I do think that the kind of accounts proposed will give us a hint on how well the administration is holding onto reality. This 'manage your own money" rhetoric does sound disturbing, hopefully the proposal is more mundane. And while I'm not overly impressed by government management (though quality does vary significantly in different areas,) the claim that people know how to manage their money better seems to ignore the huge debt many people have gotten into.

It will all be interesting.

jaloti said...

I heard Gregg Hymowitz also make the same comment, and was surprised, only because he seems to be accepting the political reality that it will happen, in one form or another.
In my simple mind, the issues of transition costs, or guaranteed security, or can people handle investing themselves all miss the point. The main point is this: Social Security right now is simply a wealth redistribution program. Everybody working right now is forced to give something to those retired now. Those of us now working, go along with it at least in part in the hope that when we retire, those working will send something our way. The problem is somewhere between 15 and 50 years hence, the ratio of workers/retired will be something like 2 or 3 to 1, and the system can't survive without a major cut in benefits.
What needs to be done is to actually make it a real defined contribution pension system, as it were, in which the present day contributions are assets invested in something outside of the government--equity, debt, whatever--but invested in something more than just the hope that those working can be taxed enough to pay for those retired. There are a lot of ways to structure it, but that is, in my view, what needs to be done--and it has been done, already, successfully, in several other developed nations.
Further, I also believe that it will in fact not prove to be advantageous to the high wage earner, because I have a sneaking suspicion that the transition costs will be paid for by raising the 90K contribution cap to something significantly higher. Making "the rich" pay "their fair share" will of course make it more politically palatable. I say this as one of "the rich"--I don't expect to personally make out any better under so-called privatization, but I expect that most people will.
Anyway, I don't like usually to get into anything remotely political, but I think this is an important topic that deserves to be discussed. Thanks for bringing it up.

BobsAdvice said...

Roger,

I don't think this one happens. AARP has now moved to oppose privatization. Also, as the younger investor obtains some choice in directing retirement assets, that generation will also inherit the 2 or 3 trillion in debt generated by this privatization. Not really a good deal at all!

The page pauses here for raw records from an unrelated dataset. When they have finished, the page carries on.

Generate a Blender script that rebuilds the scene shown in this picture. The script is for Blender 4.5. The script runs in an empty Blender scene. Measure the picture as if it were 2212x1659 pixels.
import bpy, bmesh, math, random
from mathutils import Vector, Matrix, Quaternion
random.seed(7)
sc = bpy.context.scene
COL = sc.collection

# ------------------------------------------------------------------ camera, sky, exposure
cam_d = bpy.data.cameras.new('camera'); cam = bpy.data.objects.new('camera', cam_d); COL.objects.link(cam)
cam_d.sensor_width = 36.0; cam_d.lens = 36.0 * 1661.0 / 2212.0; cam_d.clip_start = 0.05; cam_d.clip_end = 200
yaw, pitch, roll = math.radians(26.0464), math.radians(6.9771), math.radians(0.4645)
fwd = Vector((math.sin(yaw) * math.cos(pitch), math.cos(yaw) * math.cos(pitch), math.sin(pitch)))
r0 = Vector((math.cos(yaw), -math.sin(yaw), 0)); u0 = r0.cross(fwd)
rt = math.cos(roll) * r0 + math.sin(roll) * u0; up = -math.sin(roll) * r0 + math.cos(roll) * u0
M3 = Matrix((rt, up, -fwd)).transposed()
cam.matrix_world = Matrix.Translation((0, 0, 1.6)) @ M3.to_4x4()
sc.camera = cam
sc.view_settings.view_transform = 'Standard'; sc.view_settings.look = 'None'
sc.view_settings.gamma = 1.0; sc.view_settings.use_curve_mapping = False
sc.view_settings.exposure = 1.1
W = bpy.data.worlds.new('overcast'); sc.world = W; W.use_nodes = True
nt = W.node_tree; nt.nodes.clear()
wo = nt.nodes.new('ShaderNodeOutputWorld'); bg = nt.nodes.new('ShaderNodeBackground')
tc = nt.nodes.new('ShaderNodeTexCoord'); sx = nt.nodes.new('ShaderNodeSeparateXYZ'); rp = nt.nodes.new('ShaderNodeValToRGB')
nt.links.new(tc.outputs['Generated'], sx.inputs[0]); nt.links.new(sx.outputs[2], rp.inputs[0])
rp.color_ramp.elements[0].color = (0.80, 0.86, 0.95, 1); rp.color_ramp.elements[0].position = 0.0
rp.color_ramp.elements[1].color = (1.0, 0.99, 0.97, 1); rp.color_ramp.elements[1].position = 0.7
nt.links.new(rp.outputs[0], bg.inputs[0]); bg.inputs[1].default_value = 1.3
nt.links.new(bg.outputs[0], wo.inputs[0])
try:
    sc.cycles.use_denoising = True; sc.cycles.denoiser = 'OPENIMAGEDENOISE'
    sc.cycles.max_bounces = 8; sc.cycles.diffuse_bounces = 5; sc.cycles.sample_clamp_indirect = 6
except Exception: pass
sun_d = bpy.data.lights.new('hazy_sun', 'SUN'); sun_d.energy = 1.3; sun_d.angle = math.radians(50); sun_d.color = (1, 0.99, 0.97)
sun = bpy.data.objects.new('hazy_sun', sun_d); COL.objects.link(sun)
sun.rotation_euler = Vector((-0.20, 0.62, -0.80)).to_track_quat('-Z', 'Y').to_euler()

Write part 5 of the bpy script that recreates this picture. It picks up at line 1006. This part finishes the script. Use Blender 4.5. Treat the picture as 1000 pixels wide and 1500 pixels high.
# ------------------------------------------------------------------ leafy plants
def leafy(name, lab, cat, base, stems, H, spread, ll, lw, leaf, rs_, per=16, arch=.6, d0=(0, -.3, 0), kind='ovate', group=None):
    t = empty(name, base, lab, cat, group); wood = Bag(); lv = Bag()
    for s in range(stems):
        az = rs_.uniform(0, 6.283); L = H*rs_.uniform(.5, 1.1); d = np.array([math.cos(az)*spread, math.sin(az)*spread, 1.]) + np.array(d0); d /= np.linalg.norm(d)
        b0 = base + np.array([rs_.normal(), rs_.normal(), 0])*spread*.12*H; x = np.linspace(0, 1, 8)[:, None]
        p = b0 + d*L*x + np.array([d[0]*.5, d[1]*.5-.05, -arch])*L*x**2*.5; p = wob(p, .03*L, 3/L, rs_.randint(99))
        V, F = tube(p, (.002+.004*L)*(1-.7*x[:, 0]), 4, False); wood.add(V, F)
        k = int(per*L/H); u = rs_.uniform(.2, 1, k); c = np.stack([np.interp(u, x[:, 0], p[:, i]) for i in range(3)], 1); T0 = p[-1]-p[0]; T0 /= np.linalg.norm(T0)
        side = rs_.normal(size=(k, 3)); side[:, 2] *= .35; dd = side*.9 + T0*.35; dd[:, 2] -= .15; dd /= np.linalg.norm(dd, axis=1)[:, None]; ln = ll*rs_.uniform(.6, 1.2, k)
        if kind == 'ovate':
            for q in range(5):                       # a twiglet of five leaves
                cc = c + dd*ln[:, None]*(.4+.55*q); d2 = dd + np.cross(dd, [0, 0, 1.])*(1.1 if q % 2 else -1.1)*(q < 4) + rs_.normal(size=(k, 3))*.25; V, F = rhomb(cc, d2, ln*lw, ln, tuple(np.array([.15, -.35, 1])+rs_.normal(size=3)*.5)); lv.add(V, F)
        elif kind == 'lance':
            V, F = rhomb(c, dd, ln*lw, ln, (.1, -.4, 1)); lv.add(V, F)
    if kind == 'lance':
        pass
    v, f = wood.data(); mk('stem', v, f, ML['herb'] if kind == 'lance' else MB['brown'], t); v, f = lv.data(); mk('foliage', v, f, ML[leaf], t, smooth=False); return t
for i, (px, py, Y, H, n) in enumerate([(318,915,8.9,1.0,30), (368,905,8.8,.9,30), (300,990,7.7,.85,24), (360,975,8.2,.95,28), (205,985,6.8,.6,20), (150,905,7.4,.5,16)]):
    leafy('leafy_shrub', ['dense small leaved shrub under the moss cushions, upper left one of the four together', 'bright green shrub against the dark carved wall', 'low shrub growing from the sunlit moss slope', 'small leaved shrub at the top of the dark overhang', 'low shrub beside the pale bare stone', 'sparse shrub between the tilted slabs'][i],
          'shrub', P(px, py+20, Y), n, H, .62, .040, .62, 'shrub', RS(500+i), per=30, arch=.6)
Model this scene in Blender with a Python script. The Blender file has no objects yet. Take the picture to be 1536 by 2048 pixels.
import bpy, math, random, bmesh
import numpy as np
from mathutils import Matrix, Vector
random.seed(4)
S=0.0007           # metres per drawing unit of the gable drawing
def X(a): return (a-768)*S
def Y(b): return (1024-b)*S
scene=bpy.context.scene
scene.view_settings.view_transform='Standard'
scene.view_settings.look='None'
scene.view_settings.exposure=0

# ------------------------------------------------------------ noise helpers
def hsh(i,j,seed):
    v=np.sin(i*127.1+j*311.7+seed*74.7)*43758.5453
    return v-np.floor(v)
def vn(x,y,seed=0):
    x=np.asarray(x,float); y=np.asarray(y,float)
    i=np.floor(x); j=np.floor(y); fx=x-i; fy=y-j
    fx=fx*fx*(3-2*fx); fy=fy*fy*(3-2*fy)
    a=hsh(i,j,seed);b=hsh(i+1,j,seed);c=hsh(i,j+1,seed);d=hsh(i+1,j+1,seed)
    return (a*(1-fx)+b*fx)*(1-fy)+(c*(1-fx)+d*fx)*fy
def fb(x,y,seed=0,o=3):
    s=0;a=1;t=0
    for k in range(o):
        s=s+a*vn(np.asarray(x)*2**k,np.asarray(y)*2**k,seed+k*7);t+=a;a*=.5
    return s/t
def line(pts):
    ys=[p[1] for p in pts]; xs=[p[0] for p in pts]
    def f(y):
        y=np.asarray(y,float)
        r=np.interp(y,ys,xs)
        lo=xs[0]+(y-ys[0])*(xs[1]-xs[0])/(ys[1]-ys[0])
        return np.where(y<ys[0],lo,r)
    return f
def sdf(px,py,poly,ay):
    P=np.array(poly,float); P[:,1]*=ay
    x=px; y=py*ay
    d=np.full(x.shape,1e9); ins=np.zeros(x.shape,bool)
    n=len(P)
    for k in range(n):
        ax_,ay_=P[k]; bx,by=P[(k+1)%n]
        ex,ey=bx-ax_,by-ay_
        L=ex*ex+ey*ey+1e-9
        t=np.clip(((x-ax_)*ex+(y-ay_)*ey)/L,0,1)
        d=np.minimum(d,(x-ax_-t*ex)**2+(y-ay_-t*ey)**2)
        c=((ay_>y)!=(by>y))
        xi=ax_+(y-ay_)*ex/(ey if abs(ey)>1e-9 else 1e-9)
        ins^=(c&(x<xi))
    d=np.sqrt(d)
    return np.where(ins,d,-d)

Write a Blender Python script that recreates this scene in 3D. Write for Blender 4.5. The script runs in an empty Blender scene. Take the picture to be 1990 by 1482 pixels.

Why doesn't someone explain to the public the difference between a defined benefit program, which Social Security is, and a defined contribution program, which Social Security privatization would exemplify. There ARE advantages of each.

Wouldn't just raising the income limit on taxation from $87,000 where it is now, say to $120,000, just about make the whole thing solvent? And what is the big deal about paying down bonds owned by the Social Security Trust. This isn't really about defaulting on Social Security for at least 30 years.